■ **Given problem**: In the lines below, output everything from the first line through the line containing "cT, sT = math.cos(TH), math.sin(TH)" exactly as it is. Pictures are not part of the output.

■ **Information supplied**:
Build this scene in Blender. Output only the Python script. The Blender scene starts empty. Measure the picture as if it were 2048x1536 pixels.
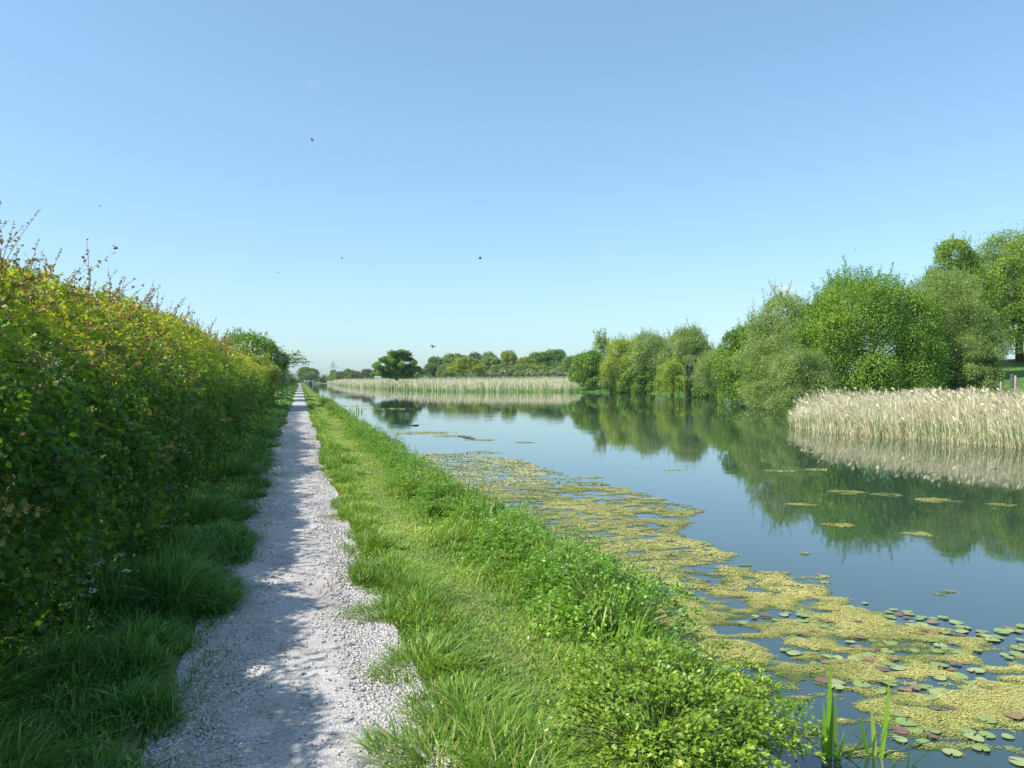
import bpy, math, numpy as np
from mathutils import Vector, Matrix
rng = np.random.default_rng(11)
scene = bpy.context.scene
COL = scene.collection
R = math.radians

# ------------------------------------------------------------------ camera frame
F, HY, CZ, TH, WZ = 1539.0, 760.0, 1.6, R(15.4), -0.35
cT, sT = math.cos(TH), math.sin(TH)

def c2w(xc, d):
    return xc * cT + d * sT, -xc * sT + d * cT

def G(px, py, z):
    """ground point (height z) seen at photo pixel"""
    d = (CZ - z) * F / (py - HY)
    x, y = c2w((px - 1024) / F * d, d)
    return np.array([x, y, z])

def PD(px, py, d):
    x, y = c2w((px - 1024) / F * d, d)
    return np.array([x, y, CZ - (py - HY) / F * d])

def depth(x, y):
    return x * sT + y * cT

# ------------------------------------------------------------------ noise
def vnoise(x, y, seed=0):
    x = np.asarray(x, float); y = np.asarray(y, float)
    xi = np.floor(x).astype(np.int64); yi = np.floor(y).astype(np.int64)
    fx = x - xi; fy = y - yi
    fx = fx * fx * (3 - 2 * fx); fy = fy * fy * (3 - 2 * fy)
    def h(a, b):
        n = (a * 374761393 + b * 668265263 + seed * 974711) & 0x7fffffff
        n = ((n ^ (n >> 13)) * 1274126177) & 0x7fffffff
        return ((n ^ (n >> 16)) & 0xffff) / 65535.0
    a = h(xi, yi) * (1 - fx) + h(xi + 1, yi) * fx
    b = h(xi, yi + 1) * (1 - fx) + h(xi + 1, yi + 1) * fx
    return a * (1 - fy) + b * fy

def fbm(x, y, seed=0, o=4):
    s = 0; a = 0.5; t = 0
    for k in range(o):
        s = s + a * vnoise(x * 2 ** k, y * 2 ** k, seed + k); t += a; a *= 0.5
    return s / t

def sstep(a, b, x):
    t = np.clip((x - a) / (b - a), 0, 1)
    return t * t * (3 - 2 * t)

# ------------------------------------------------------------------ mesh helpers
def norm(v):
    return v / (np.linalg.norm(v, axis=-1, keepdims=True) + 1e-9)

class MB:
    def __init__(s):
        s.V = []; s.Fl = []; s.n = 0; s.A = []
    def add(s, V, faces, v=0.5):
        """V (n,3); faces list of int arrays (m,k); v per-vertex or scalar"""
        V = np.asarray(V, float).reshape(-1, 3)
        s.V.append(V)
        for f in faces:
            f = np.asarray(f, np.int64)
            if f.size: s.Fl.append(f + s.n)
        s.A.append(np.broadcast_to(np.asarray(v, float), (len(V),)).copy())
        s.n += len(V)
        return s
    def build(s, name, mat, parent=None, smooth=False):
        me = bpy.data.meshes.new(name)
        V = np.concatenate(s.V); A = np.concatenate(s.A)
        me.vertices.add(len(V)); me.vertices.foreach_set('co', V.astype(np.float32).ravel())
        loops = np.concatenate([f.ravel() for f in s.Fl]).astype(np.int32)
        lens = np.concatenate([np.full(len(f), f.shape[1]) for f in s.Fl])
        starts = np.concatenate([[0], np.cumsum(lens)[:-1]]).astype(np.int32)
        me.loops.add(len(loops)); me.polygons.add(len(lens))
        me.polygons.foreach_set('loop_start', starts)
        me.loops.foreach_set('vertex_index', loops)
        me.update(calc_edges=True)
        at = me.attributes.new('vary', 'FLOAT', 'POINT')
        at.data.foreach_set('value', A.astype(np.float32))
        if smooth:
            me.polygons.foreach_set('use_smooth', np.ones(len(lens), bool))
        if mat: me.materials.append(mat)
        o = bpy.data.objects.new(name, me); COL.objects.link(o)
        if parent: o.parent = parent
        return o

def scatter(mb, tv, tf, pos, ax, nr, size, v):
    """instances of a template: tv (k,3) with x=side, y=along the axis, z=normal"""
    n = len(pos)
    if n == 0: return
    ax = norm(ax); sd = norm(np.cross(ax, nr)); nz = np.cross(sd, ax)
    size = np.broadcast_to(np.asarray(size, float), (n,)) if np.ndim(size) < 2 else size
    t = tv[None]
    sz = size[:, None, None]
    V = pos[:, None] + sz * (t[..., 0:1] * sd[:, None] + t[..., 1:2] * ax[:, None] + t[..., 2:3] * nz[:, None])
    k = len(tv)
    off = (np.arange(n) * k)[:, None, None]
    fs = [(np.asarray(f)[None] + off).reshape(-1, np.asarray(f).shape[1]) for f in tf]
    mb.add(V.reshape(-1, 3), fs, np.repeat(np.broadcast_to(v, (n,)), k))

# leaf templates
LEAF = (np.array([[0, 0, 0], [-.32, .45, .07], [0, 1, -.05], [.32, .45, .07]]), [[[0, 1, 2, 3]]])
NARROW = (np.array([[0, 0, 0], [-.17, .45, .05], [0, 1, -.1], [.17, .45, .05]]), [[[0, 1, 2, 3]]])
HAW = (np.array([[0, 0, 0], [0, .5, -.05], [0, 1, -.02],
                 [-.22, .22, .04], [-.46, .36, .10], [-.24, .46, .04], [-.42, .68, .08], [-.18, .74, .03], [-.16, .95, .03],
                 [.22, .22, .04], [.46, .36, .10], [.24, .46, .04], [.42, .68, .08], [.18, .74, .03], [.16, .95, .03]]),
       [[[0, 1, 2, 8, 7, 6, 5, 4, 3]], [[2, 1, 0, 9, 10, 11, 12, 13, 14]]])
LOBE = (np.array([[0, 0, 0], [0, 1, -.08], [-.3, .3, .05], [-.2, .5, .02], [-.4, .75, .06], [-.12, .78, 0],
                  [.3, .3, .05], [.2, .5, .02], [.4, .75, .06], [.12, .78, 0]]),
        [[[0, 1, 5, 4, 3, 2]], [[1, 0, 6, 7, 8, 9]]])
HEX = (np.array([[math.cos(a) * r, math.sin(a) * r, 0] for a, r in zip(np.arange(6) * math.pi / 3, (1, .75, 1.1, .8, 1.05, .7))]),
       [[[0, 1, 2, 3, 4, 5]]])
QUAD = (np.array([[-.5, -.5, 0], [.5, -.5, 0], [.5, .5, 0], [-.5, .5, 0]]), [[[0, 1, 2, 3]]])

def rdir(n):
    v = rng.normal(size=(n, 3)); return norm(v)

def tube(mb, pts, rad, sides=5, v=0.5):
    pts = np.asarray(pts, float); m = len(pts)
    rad = np.broadcast_to(np.asarray(rad, float), (m,))
    tg = norm(np.gradient(pts, axis=0))
    ref = np.where(np.abs(tg[:, 2:3]) > .9, np.array([[1., 0, 0]]), np.array([[0, 0, 1.]]))
    a = norm(np.cross(tg, ref)); b = np.cross(tg, a)
    an = np.arange(sides) * 2 * math.pi / sides
    V = pts[:, None] + rad[:, None, None] * (np.cos(an)[None, :, None] * a[:, None] + np.sin(an)[None, :, None] * b[:, None])
    i = np.arange(m - 1)[:, None] * sides; j = np.arange(sides)[None]; jn = (j + 1) % sides
    f = np.stack([i + j, i + jn, i + sides + jn, i + sides + j], -1).reshape(-1, 4)
    caps = [np.arange(sides)[::-1][None], (np.arange(sides) + (m - 1) * sides)[None]]
    mb.add(V.reshape(-1, 3), [f] + caps, v)

def box(mb, c, s, v=0.5, rz=0):
    x, y, z = np.array(s) / 2
    V = np.array([[-x, -y, -z], [x, -y, -z], [x, y, -z], [-x, y, -z], [-x, -y, z], [x, -y, z], [x, y, z], [-x, y, z]])
    if rz:
        cr, sr = math.cos(rz), math.sin(rz)
        V = np.stack([V[:, 0] * cr - V[:, 1] * sr, V[:, 0] * sr + V[:, 1] * cr, V[:, 2]], -1)
    mb.add(V + np.array(c), [[[0, 3, 2, 1], [4, 5, 6, 7], [0, 1, 5, 4], [1, 2, 6, 5], [2, 3, 7, 6], [3, 0, 4, 7]]], v)

def thing(name, label, cat, loc=(0, 0, 0), group=None):
    o = bpy.data.objects.new(name, None); COL.objects.link(o)
    o.location = loc; o.empty_display_size = .2
    return tag(o, label, cat, group)

def tag(o, label, cat, group=None):
    o['label'] = label; o['category'] = cat
    if group: o['group'] = group
    return o

def kind(o, k, label=None, cat=None):
    o['kind'] = k
    if label: o['label'] = label; o['category'] = cat or k
    return o

def copy_tree(o, loc, scale=1, rz=0, label=None, group=None):
    c = o.copy(); COL.objects.link(c)
    c.location = loc; c.rotation_euler = (0, 0, rz); c.scale = (scale,) * 3 if np.ndim(scale) == 0 else scale
    if label: c['label'] = label
    if group: c['group'] = group
    for ch in o.children:
        d = ch.copy(); COL.objects.link(d); d.parent = c
        for g in ch.children:
            e = g.copy(); COL.objects.link(e); e.parent = d
    return c

# ------------------------------------------------------------------ materials
def newmat(name):
    m = bpy.data.materials.new(name); m.use_nodes = True
    nt = m.node_tree; nt.nodes.clear()
    return m, nt, nt.nodes.new('ShaderNodeOutputMaterial')

def ramp(nt, stops, interp='LINEAR'):
    r = nt.nodes.new('ShaderNodeValToRGB'); cr = r.color_ramp; cr.interpolation = interp
    while len(cr.elements) < len(stops): cr.elements.new(0.5)
    for e, (p, c) in zip(cr.elements, stops):
        e.position = p; e.color = (*c, 1)
    return r

def noise_node(nt, scale, detail=3, coord='Object', stretch=None):
    tc = nt.nodes.new('ShaderNodeTexCoord'); n = nt.nodes.new('ShaderNodeTexNoise')
    n.inputs['Scale'].default_value = scale; n.inputs['Detail'].default_value = detail
    src = tc.outputs[coord]
    if stretch:
        mp = nt.nodes.new('ShaderNodeMapping'); mp.inputs['Scale'].default_value = stretch
        nt.links.new(src, mp.inputs['Vector']); src = mp.outputs['Vector']
    nt.links.new(src, n.inputs['Vector'])
    return n

def leafmat(name, stops, trans=.4, rough=.45, spec=.35, clump=None, interp='LINEAR', tint=(1.25, 1.15, .55)):
    m, nt, out = newmat(name); L = nt.links.new
    at = nt.nodes.new('ShaderNodeAttribute'); at.attribute_name = 'vary'
    r = ramp(nt, stops, interp); L(at.outputs['Fac'], r.inputs['Fac'])
    col = r.outputs['Color']
    if clump:
        n = noise_node(nt, clump, 2)
        hs = nt.nodes.new('ShaderNodeHueSaturation')
        mr = nt.nodes.new('ShaderNodeMapRange'); mr.inputs['From Min'].default_value = .3; mr.inputs['From Max'].default_value = .7
        mr.inputs['To Min'].default_value = .75; mr.inputs['To Max'].default_value = 1.3
        L(n.outputs['Fac'], mr.inputs['Value']); L(mr.outputs['Result'], hs.inputs['Value'])
        mh = nt.nodes.new('ShaderNodeMapRange'); mh.inputs['From Min'].default_value = .3; mh.inputs['From Max'].default_value = .7
        mh.inputs['To Min'].default_value = .515; mh.inputs['To Max'].default_value = .485
        L(n.outputs['Fac'], mh.inputs['Value']); L(mh.outputs['Result'], hs.inputs['Hue'])
        L(col, hs.inputs['Color']); col = hs.outputs['Color']
    p = nt.nodes.new('ShaderNodeBsdfPrincipled')
    p.inputs['Roughness'].default_value = rough; p.inputs['Specular IOR Level'].default_value = spec
    L(col, p.inputs['Base Color'])
    if trans > 0:
        t = nt.nodes.new('ShaderNodeBsdfTranslucent')
        mu = nt.nodes.new('ShaderNodeMixRGB'); mu.blend_type = 'MULTIPLY'; mu.inputs[0].default_value = 1
        mu.inputs[2].default_value = (*tint, 1)
        L(col, mu.inputs[1]); L(mu.outputs[0], t.inputs['Color'])
        mx = nt.nodes.new('ShaderNodeMixShader'); mx.inputs[0].default_value = trans
        L(p.outputs[0], mx.inputs[1]); L(t.outputs[0], mx.inputs[2]); L(mx.outputs[0], out.inputs[0])
    else:
        L(p.outputs[0], out.inputs[0])
    return m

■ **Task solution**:
Build this scene in Blender. Output only the Python script. The Blender scene starts empty. Measure the picture as if it were 2048x1536 pixels.
import bpy, math, numpy as np
from mathutils import Vector, Matrix
rng = np.random.default_rng(11)
scene = bpy.context.scene
COL = scene.collection
R = math.radians

# ------------------------------------------------------------------ camera frame
F, HY, CZ, TH, WZ = 1539.0, 760.0, 1.6, R(15.4), -0.35
cT, sT = math.cos(TH), math.sin(TH)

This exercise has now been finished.